The 5 x 5 sq cm pouch cell. Image courtesy of Blackstone Resources.

With its partners, Blackstone was awarded a CHF 1.3 million grant from the Swiss innovation agency, Innosuisse, to continue its work on solid-state electrolytes, specifically the simulation of mass 3D printing solid state batteries and scale up the process. Also along with its partners, Blackstone Technology was awarded a €2 million grant from the European Commission’s Horizon 2020 program. Blackstone is one company within a consortium of 12 players to electrify Europe’s shipping industry, for which it aims to create batteries in 2022.

Unlike the suspicious mining projects I’ve come across in the past, Blackstone doesn’t provide ridiculous estimates of the types of minerals it expects to be found in the areas it is exploring. Instead, it describes the fact that the regions it is exploring are known to have deposits and provides fair and measured information about the extent of its work in those areas. Therefore, the places where it has already begun exploring, like Norway, have much more extensive detail than the locations where work is only beginning, like Colombia. It seems to have at least one mine up and running, in Peru, where it is mining gold and silver.

With all of this in mind, I have concluded that the firm seems to be mostly on the level.

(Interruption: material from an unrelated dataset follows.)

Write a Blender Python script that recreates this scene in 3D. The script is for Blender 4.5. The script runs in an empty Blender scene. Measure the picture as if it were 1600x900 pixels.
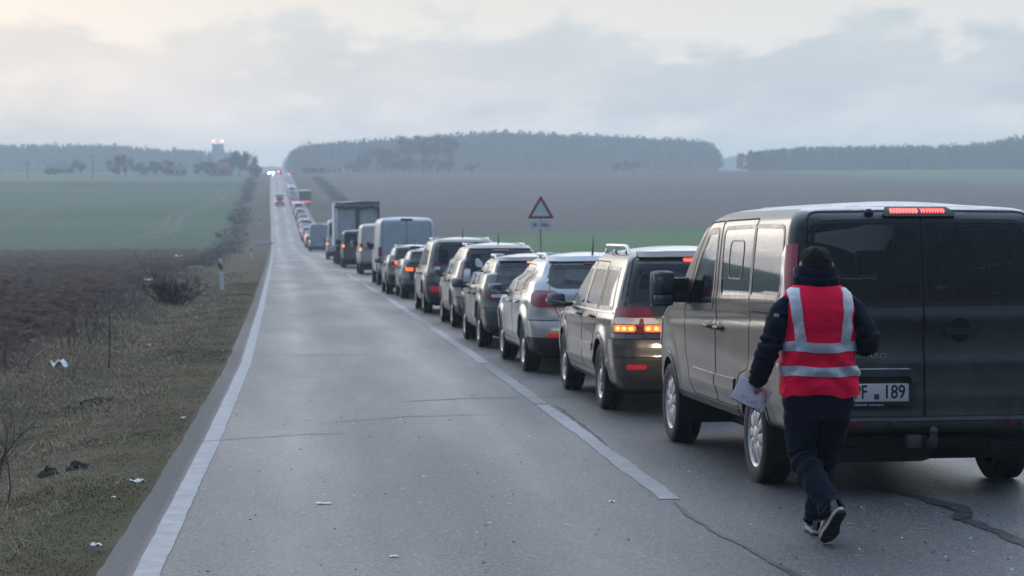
import bpy, bmesh, math, random
import numpy as np
from mathutils import Vector, Matrix, Euler

S = bpy.context.scene
COL = S.collection

# ------------------------------------------------------------------ camera
CAM_H = 1.78
cam_d = bpy.data.cameras.new('camera')
cam = bpy.data.objects.new('camera', cam_d)
COL.objects.link(cam)
cam.location = (0, 0, CAM_H + .03)          # the asphalt lies 3 cm above the terrain's zero
cam.rotation_euler = (math.radians(90 - 2.694), 0, -math.radians(6.094))
cam_d.sensor_width = 36.0
cam_d.lens = 76.5
cam_d.clip_start = 0.1
cam_d.clip_end = 9000
cam_d.dof.use_dof = True
cam_d.dof.focus_distance = 13.5
cam_d.dof.aperture_fstop = 5.2
S.camera = cam

# ------------------------------------------------------------------ world: overcast dusk sky
w = bpy.data.worlds.new('World')
S.world = w
w.use_nodes = True
SUN_EL, SUN_AZ = math.radians(9), math.radians(-22)      # low, ahead and a little to the left


def build_world():
    nt = w.node_tree
    nt.nodes.clear()
    N, L = nt.nodes.new, nt.links.new
    out = N('ShaderNodeOutputWorld')
    bg = N('ShaderNodeBackground')
    bg.inputs['Strength'].default_value = 0.1
    sky = N('ShaderNodeTexSky')
    sky.sky_type = 'NISHITA'
    sky.sun_disc = False
    sky.sun_elevation = SUN_EL
    sky.sun_rotation = SUN_AZ
    sky.air_density = 1.2
    sky.dust_density = 2.0
    tc = N('ShaderNodeTexCoord')
    sep = N('ShaderNodeSeparateXYZ')
    L(tc.outputs['Generated'], sep.inputs[0])

    def math_(op, a, b=None, c=None):
        m = N('ShaderNodeMath')
        m.operation = op
        for i, v in enumerate((a, b, c)):
            if v is None:
                continue
            if isinstance(v, (int, float)):
                m.inputs[i].default_value = v
            else:
                L(v, m.inputs[i])
        return m.outputs[0]

    def noise(scale, loc, stretch, detail, rough=.55):
        mp = N('ShaderNodeMapping')
        mp.inputs['Scale'].default_value = stretch
        mp.inputs['Location'].default_value = loc
        L(tc.outputs['Generated'], mp.inputs[0])
        n = N('ShaderNodeTexNoise')
        n.inputs['Scale'].default_value = scale
        n.inputs['Detail'].default_value = detail
        n.inputs['Roughness'].default_value = rough
        L(mp.outputs[0], n.inputs['Vector'])
        return n.outputs['Fac']

    def ramp(fac, stops):
        r = N('ShaderNodeValToRGB')
        el = r.color_ramp.elements
        while len(el) > 1:
            el.remove(el[0])
        el[0].position = stops[0][0]
        el[0].color = (*stops[0][1], 1)
        for p, c in stops[1:]:
            e = el.new(p)
            e.color = (*c, 1)
        L(fac, r.inputs[0])
        return r.outputs[0]

    def mix(fac, a, b):
        m = N('ShaderNodeMix')
        m.data_type = 'RGBA'
        for s, v in ((0, fac), (6, a), (7, b)):
            if isinstance(v, (int, float)):
                m.inputs[s].default_value = v
            elif isinstance(v, tuple):
                m.inputs[s].default_value = (*v, 1)
            else:
                L(v, m.inputs[s])
        return m.outputs[2]
    z = sep.outputs['Z']
    # high thin veil: pale at the horizon, cream a little above, cooler overhead
    veil = ramp(math_('MULTIPLY_ADD', z, 1.0, 0.0),
                [(0.0, (7.6, 7.4, 7.3)), (.03, (7.6, 7.5, 7.4)), (.085, (5.95, 5.9, 5.85)), (.16, (7.2, 7.25, 7.4)),
                 (.34, (10.2, 11.0, 12.2)), (.6, (11.6, 13.2, 15.6)), (1.0, (12.2, 14.2, 17.2))])
    # a bank of stratus low over the fields, ragged along its top
    n1 = noise(7, (0, 0, 0), (1, 1, 3.2), 6)
    n2 = noise(22, (3, 1, 0), (1, 1, 2.2), 5, .6)
    edge = math_('ADD', math_('MULTIPLY_ADD', n1, .08, -.04), math_('MULTIPLY_ADD', n2, .085, -.0425))
    zz = math_('ADD', z, edge)
    top = N('ShaderNodeMapRange')
    top.interpolation_type = 'SMOOTHSTEP'
    for i, v in enumerate((None, .062, .077, 1.0, 0.0)):
        if v is not None:
            top.inputs[i].default_value = v
    L(zz, top.inputs[0])
    bot = N('ShaderNodeMapRange')
    bot.interpolation_type = 'SMOOTHSTEP'
    for i, v in enumerate((None, .008, .048, 0.0, 1.0)):
        if v is not None:
            bot.inputs[i].default_value = v
    L(zz, bot.inputs[0])
    bank = math_('MULTIPLY', top.outputs[0], bot.outputs[0])
    n3 = noise(11, (5, 2, 1), (1, 1, 3.0), 5)
    bank = math_('MULTIPLY', bank, math_('MULTIPLY_ADD', n3, 1.7, -.05))
    cl = mix(math_('MINIMUM', bank, .95), veil, (4.1, 4.7, 5.25))
    # broken higher cloud so the whole dome is uneven in the same way
    n4 = noise(2.4, (1, 4, 2), (1, 1, 1.6), 6)
    hi = N('ShaderNodeMapRange')
    for i, v in enumerate((None, .42, .7, 0.0, .45)):
        if v is not None:
            hi.inputs[i].default_value = v
    L(n4, hi.inputs[0])
    hz = N('ShaderNodeMapRange')
    for i, v in enumerate((None, .10, .3, 0.0, 1.0)):
        if v is not None:
            hz.inputs[i].default_value = v
    L(z, hz.inputs[0])
    cl = mix(math_('MULTIPLY', hi.outputs[0], hz.outputs[0]), cl, (7.4, 8.4, 9.8))
    # the dusk glow is ahead; the sky behind is a deeper blue
    fwdness = math_('MULTIPLY_ADD', sep.outputs['Y'], .5, .5)
    dim = ramp(fwdness, [(0.0, (.09, .125, .18)), (.28, (.22, .28, .38)), (.52, (.72, .80, .90)), (.95, (1, 1, 1))])
    mul = N('ShaderNodeMix')
    mul.data_type = 'RGBA'
    mul.blend_type = 'MULTIPLY'
    mul.inputs[0].default_value = 1
    L(cl, mul.inputs[6])
    L(dim, mul.inputs[7])
    fin = mix(.90, sky.outputs[0], mul.outputs[2])
    L(fin, bg.inputs['Color'])
    L(bg.outputs[0], out.inputs[0])


build_world()

# ------------------------------------------------------------------ sun through overcast
sd = bpy.data.lights.new('sun', 'SUN')
sd.energy = 0.5
sd.angle = math.radians(25)
sd.color = (1.0, .93, .86)
sun = bpy.data.objects.new('sun', sd)
COL.objects.link(sun)
sdir = Vector((math.sin(SUN_AZ) * math.cos(SUN_EL), math.cos(SUN_AZ) * math.cos(SUN_EL), math.sin(SUN_EL)))
sun.rotation_euler = sdir.to_track_quat('Z', 'Y').to_euler()

vs = S.view_settings
S.display_settings.display_device = 'sRGB'
vs.view_transform = 'Standard'
vs.look = 'None'
vs.exposure = 0.5
vs.gamma = 1.0
vs.use_curve_mapping = False
S.render.engine = 'CYCLES'
S.cycles.use_denoising = True
S.cycles.denoiser = 'OPENIMAGEDENOISE'
S.cycles.max_bounces = 8
S.cycles.transparent_max_bounces = 24
S.cycles.volume_bounces = 1
S.cycles.sample_clamp_indirect = 6.0
S.cycles.caustics_reflective = False
S.cycles.caustics_refractive = False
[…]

By reaching across the ocean to the U.S., it will compete against companies like Sakuu, which is in the process of releasing an alpha system. It will also be able to gain investors from those wishing to compete with Sakuu. Blackstone claims to already be in talks with investment banks and will begin production of batteries in September 2021. To get onto a U.S. stock exchange, Blackstone is considering the use of a special purpose acquisition company (SPAC), leveraged buyout or even an IPO.

So, while Blackstone may not be as well-known as a firm like Rocket Lab or Desktop Metal, it could be a potentially disruptive player in the world of battery manufacturing. Whether that’s enough to back it on the stock market is another story.